Mettre en terre

Dans la terre sèche, je veux t’enterrer. Une terre friable, une terre propre, une terre tranquille. Une terre qui crie famine.

Je ne t’arroserai pas, tu n’auras rien de moi. La nature reprendra ses droits, et sans doute seras-tu pour elle un divin repas.

À cette terre à laquelle j’ai tant pris, et jamais rien donné, je veux aujourd’hui sacrifier cette offrande. Plonger tes racines dans son corps meuble et tendre.
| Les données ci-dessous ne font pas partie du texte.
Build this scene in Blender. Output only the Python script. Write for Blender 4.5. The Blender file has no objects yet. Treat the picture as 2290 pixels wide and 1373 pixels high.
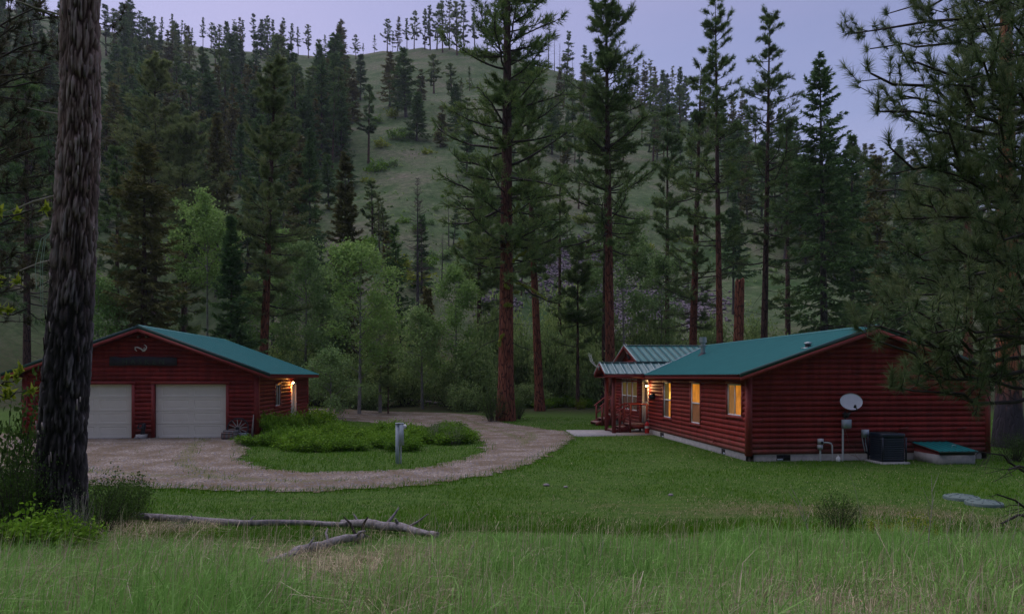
import bpy, math, random
import numpy as np

# ------------------------------------------------------------------ camera, sky, sun, exposure
SC = bpy.context.scene
C = SC.collection
TH = math.radians(5.41)
FPX, CXP, HZ, CAMZ = 1530.0, 1145.0, 841.0, 2.8

cam = bpy.data.cameras.new('camera')
cam_o = bpy.data.objects.new('camera', cam)
C.objects.link(cam_o)
cam_o.location = (0, 0, CAMZ)
cam_o.rotation_euler = (math.pi / 2, 0, -TH)
cam.sensor_width = 36
cam.lens = 36 * FPX / 2290
cam.shift_y = (HZ - 686.5) / 2290
cam.clip_end = 3000
SC.camera = cam_o

SUN_EL, SUN_AZ = math.radians(60), math.radians(-35)
world = bpy.data.worlds.new('World')
SC.world = world
world.use_nodes = True
wn = world.node_tree
sky = wn.nodes.new('ShaderNodeTexSky')
sky.sky_type = 'NISHITA'
sky.sun_disc = False
sky.sun_elevation = SUN_EL
sky.sun_rotation = SUN_AZ
sky.air_density = 1.0
sky.dust_density = 1.0
sky.ozone_density = 1.3
tint = wn.nodes.new('ShaderNodeMix')
tint.data_type = 'RGBA'
tint.blend_type = 'MULTIPLY'
tint.inputs[0].default_value = 1.0
tint.inputs[7].default_value = (1.28, 1.0, 1.05, 1)
wc = wn.nodes.new('ShaderNodeTexCoord'); wm = wn.nodes.new('ShaderNodeMapping'); wm.inputs['Scale'].default_value = (1.2, 1.2, 5)
wz = wn.nodes.new('ShaderNodeTexNoise'); wz.inputs['Scale'].default_value = 1.6; wz.inputs['Detail'].default_value = 5
wr = wn.nodes.new('ShaderNodeValToRGB'); wr.color_ramp.elements[0].position = .35; wr.color_ramp.elements[0].color = (.96, .97, 1, 1)
wr.color_ramp.elements[1].position = .7; wr.color_ramp.elements[1].color = (1.13, 1.04, 1.03, 1)
wv = wn.nodes.new('ShaderNodeMix'); wv.data_type = 'RGBA'; wv.blend_type = 'MULTIPLY'; wv.inputs[0].default_value = 1.0
wn.links.new(wc.outputs['Generated'], wm.inputs[0]); wn.links.new(wm.outputs[0], wz.inputs['Vector']); wn.links.new(wz.outputs['Fac'], wr.inputs[0])
wn.links.new(sky.outputs[0], wv.inputs[6]); wn.links.new(wr.outputs[0], wv.inputs[7]); wn.links.new(wv.outputs[2], tint.inputs[6])
wn.links.new(tint.outputs[2], wn.nodes['Background'].inputs[0])
wn.nodes['Background'].inputs[1].default_value = 0.074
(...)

Toi qui m’as tant nourrie, tant accompagnée, toi qui me pousses aux larmes, toi qui toujours m’animes, sois pour ma terre source de vie.

Je t’inhume, je te laisse, je ne reviendrai pas. Sois créatrice, sois nourricière et notre terre, sauve-la.

Les ombres errantes

Alexandre, l’an dernier, à l’opéra de Versailles, tu as joué pour une poignée de personnes, dans une ambiance feutrée, presque intimiste, une musique qui me parut bien triste. Une ombre sur moi se portait, et ton talent lors de notre huitième rencontre ne put tout à fait me tirer de la peur qui me tenait. 

Nos retrouvailles la semaine passée m’ont enchantée, comme tu étais libre ce soir-là, tu t’amusais, conviant sous tes doigts les accords de tes compositeurs chéris. Nous glissions avec toi, de la tristesse à la joie ; ta gestuelle, tantôt grave, tantôt légère, suivait le mouvement des larmes et des sourires, parfois même des tendres rires comme murmurés pour ne point te déranger.

Frêle figure, éternel jeune homme à la voix étrange mais si touchante, quel cadeau ce fut de t’entendre, comme la musique apaise. Elle passe sur nous et dénoue dans un flot continu d’émotions les noeuds les plus serrés.

Dernier présent ce soir-là, le chant angélique de Devieilhe. Quelques notes envolées dans la Philarmonie silencieuse, sobre messe religieusement écoutée, certains étaient déjà levés, pourtant la force de cette prière fragile les tint à nos côtés.

Toujours les ombres errent, mais tu sais les chasser sous une pleine lumière. Et lorsqu’elles s’accrochent à tes souliers, tu les apprivoises d’un pur phrasé. Je reviendrai célébrer ce délicat équilibre entre obscurité et clarté.